WHAT IS EXPECTED →
Output, word for word, every line from the start of the listing down to and including the line that contains "rng = np.random.default_rng(7)"; include nothing else.
• • • • • • •
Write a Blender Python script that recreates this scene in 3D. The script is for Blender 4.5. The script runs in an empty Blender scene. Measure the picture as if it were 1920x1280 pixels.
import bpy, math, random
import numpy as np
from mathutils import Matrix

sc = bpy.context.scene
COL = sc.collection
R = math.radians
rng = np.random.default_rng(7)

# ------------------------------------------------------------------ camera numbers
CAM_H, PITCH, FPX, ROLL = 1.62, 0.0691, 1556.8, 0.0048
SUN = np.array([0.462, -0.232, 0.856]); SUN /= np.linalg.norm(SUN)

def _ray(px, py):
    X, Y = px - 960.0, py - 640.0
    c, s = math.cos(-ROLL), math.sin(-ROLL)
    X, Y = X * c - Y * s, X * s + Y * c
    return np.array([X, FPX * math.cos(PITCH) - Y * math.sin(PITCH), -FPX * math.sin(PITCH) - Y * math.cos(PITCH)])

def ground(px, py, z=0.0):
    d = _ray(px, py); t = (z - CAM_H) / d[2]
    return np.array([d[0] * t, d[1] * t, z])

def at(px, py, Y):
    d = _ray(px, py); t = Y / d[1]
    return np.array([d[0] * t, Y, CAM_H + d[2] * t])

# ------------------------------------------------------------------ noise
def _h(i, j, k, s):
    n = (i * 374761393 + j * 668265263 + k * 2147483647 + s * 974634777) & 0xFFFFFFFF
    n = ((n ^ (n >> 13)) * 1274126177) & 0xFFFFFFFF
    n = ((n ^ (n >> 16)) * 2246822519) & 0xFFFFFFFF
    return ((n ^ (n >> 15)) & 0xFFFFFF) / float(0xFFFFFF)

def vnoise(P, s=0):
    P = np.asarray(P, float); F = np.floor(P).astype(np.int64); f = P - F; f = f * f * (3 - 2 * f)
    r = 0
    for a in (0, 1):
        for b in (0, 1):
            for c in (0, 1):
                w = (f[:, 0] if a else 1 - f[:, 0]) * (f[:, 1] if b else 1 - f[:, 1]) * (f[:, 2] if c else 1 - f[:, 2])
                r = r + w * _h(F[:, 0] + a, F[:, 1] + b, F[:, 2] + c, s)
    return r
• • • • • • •
EXERCISE ANSWER →
Write a Blender Python script that recreates this scene in 3D. The script is for Blender 4.5. The script runs in an empty Blender scene. Measure the picture as if it were 1920x1280 pixels.
import bpy, math, random
import numpy as np
from mathutils import Matrix

sc = bpy.context.scene
COL = sc.collection
R = math.radians
rng = np.random.default_rng(7)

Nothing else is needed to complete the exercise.